J'ai dessiné Mirage dans un moment d'intense bouleversement, non seulement par l'obscurité, mais aussi par la lumière.
C'était une dualité étrange, presque désorientante : le poids des ombres qui pesait sur nous, et en même temps un flot d'images, d'émotions et de stimuli d'une intensité aveuglante. Trop de silence, trop de bruit. Trop de questions et pas assez d'espace pour ressentir les réponses. C'est de là que vient Mirage : une œuvre sur une clarté si nette qu'elle en devient une distorsion. Sur la pression de tout voir tout en comprenant très peu.
Au centre de Mirage se trouvent deux yeux surréalistes d'un vert fluorescent. Grands ouverts, expressifs, émotifs, dévorants. Pourtant, cette ouverture même évoque une autre forme de cécité : spirituelle plutôt que physique. On associe souvent yeux ouverts à la conscience, au contrôle. Mais d'après mon expérience, les moments de vérité naissent rarement de la seule vision. Parfois, ils naissent de nos tripes, de notre peau, de ces petites voix intuitives qu'on nous apprend à réprimer.
Dans Mirage , les yeux ne se limitent pas à regarder. Ils évoquent le sentiment d'être submergé par l'acte de voir . Il arrive un moment où l'on voit trop – trop de vérités, de contradictions, de signaux émotionnels et d'éclairs numériques – et le résultat n'est pas la clarté, mais la confusion. Et dans cette confusion, il devient nécessaire de fermer les yeux… et de trouver sa voie.
C'est là qu'interviennent les fleurs.
Les motifs floraux de cette œuvre ne sont pas décoratifs. Ils représentent les sens au-delà de la vue. La façon dont on sent la peau de quelqu'un et dont on se souvient de toute une vie. La façon dont le son pénètre notre corps et résonne en profondeur. La façon dont on entre dans une pièce et ressent un changement, avant même de percevoir ce que l'on voit.
En dessinant Mirage , je me suis demandé à quel point nous manquons de choses lorsque nous nous appuyons uniquement sur la vision. Nous vivons dans une culture de l'hypervisualité, surtout en tant qu'artistes. Tout est question d'esthétique, de branding, de curation. Mais je voulais remettre cela en question. Je voulais créer une œuvre qui pose la question : et si la vision ne suffisait pas ? Et si, parfois, c'était elle qui nous bloquait ?

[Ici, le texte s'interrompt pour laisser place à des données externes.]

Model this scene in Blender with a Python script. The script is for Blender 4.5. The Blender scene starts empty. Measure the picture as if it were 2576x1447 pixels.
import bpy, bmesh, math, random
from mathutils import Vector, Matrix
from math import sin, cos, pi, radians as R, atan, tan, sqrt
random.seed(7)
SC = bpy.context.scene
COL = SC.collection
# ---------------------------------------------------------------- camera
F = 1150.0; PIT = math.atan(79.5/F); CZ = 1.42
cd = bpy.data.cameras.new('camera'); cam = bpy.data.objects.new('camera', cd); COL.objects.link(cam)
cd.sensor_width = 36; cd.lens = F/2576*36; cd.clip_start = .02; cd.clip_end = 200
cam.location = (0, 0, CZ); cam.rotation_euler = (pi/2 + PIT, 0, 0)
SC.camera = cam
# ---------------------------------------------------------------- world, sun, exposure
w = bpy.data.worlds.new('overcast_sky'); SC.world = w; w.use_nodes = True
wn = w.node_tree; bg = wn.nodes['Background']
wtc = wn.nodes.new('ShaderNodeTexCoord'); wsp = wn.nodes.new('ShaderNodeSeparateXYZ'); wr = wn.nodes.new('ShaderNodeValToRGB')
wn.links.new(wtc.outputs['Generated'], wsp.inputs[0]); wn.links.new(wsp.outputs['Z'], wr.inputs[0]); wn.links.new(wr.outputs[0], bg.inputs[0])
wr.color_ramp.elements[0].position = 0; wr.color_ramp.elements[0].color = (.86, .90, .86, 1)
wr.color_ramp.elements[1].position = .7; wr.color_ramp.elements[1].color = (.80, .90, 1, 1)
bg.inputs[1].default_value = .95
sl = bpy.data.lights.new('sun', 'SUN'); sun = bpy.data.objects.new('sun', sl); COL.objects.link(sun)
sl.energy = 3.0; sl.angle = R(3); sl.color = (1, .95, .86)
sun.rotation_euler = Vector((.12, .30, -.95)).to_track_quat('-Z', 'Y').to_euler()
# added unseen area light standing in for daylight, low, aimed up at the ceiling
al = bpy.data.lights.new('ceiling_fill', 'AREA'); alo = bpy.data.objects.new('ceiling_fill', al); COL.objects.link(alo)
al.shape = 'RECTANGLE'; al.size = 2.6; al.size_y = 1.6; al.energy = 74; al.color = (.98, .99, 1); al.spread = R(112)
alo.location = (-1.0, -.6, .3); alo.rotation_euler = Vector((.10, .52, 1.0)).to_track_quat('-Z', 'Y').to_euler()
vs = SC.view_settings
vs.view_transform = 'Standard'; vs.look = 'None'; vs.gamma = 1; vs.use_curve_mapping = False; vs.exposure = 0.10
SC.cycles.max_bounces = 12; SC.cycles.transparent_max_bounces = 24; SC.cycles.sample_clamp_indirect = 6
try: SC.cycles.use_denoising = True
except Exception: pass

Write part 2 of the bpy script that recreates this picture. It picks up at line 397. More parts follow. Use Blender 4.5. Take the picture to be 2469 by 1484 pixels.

J'ai donc superposé l'arrière-plan dans des tons violets profonds – la couleur du mystère spirituel – et laissé les détails flotter comme des données sensorielles non encore interprétées. Les fleurs, avec leurs lignes délicates et leurs formes épanouies, sont devenues ma façon d'honorer toutes les manières dont nous percevons sans voir. Elles sont une invitation à la pause, à se rappeler que l'intuition a son propre langage.
En tant qu'artiste, je crois que l'intuition est l'un de nos outils les plus sous-estimés. Elle ne crie pas comme la vision. Elle murmure. Et on ne peut l'entendre que lorsqu'on se détourne du flot de stimulations et qu'on se penche vers l'intérieur. Mirage était ma façon d'y parvenir : de laisser place aux vérités silencieuses.
C'est aussi pourquoi je pense que les gens s'identifient à Mirage . Ce n'est pas une œuvre passive. Elle vous plonge dans le paradoxe de la perception moderne : plus n'est pas toujours synonyme de plus, et parfois, la solution passe par les sens qu'on nous a appris à ignorer.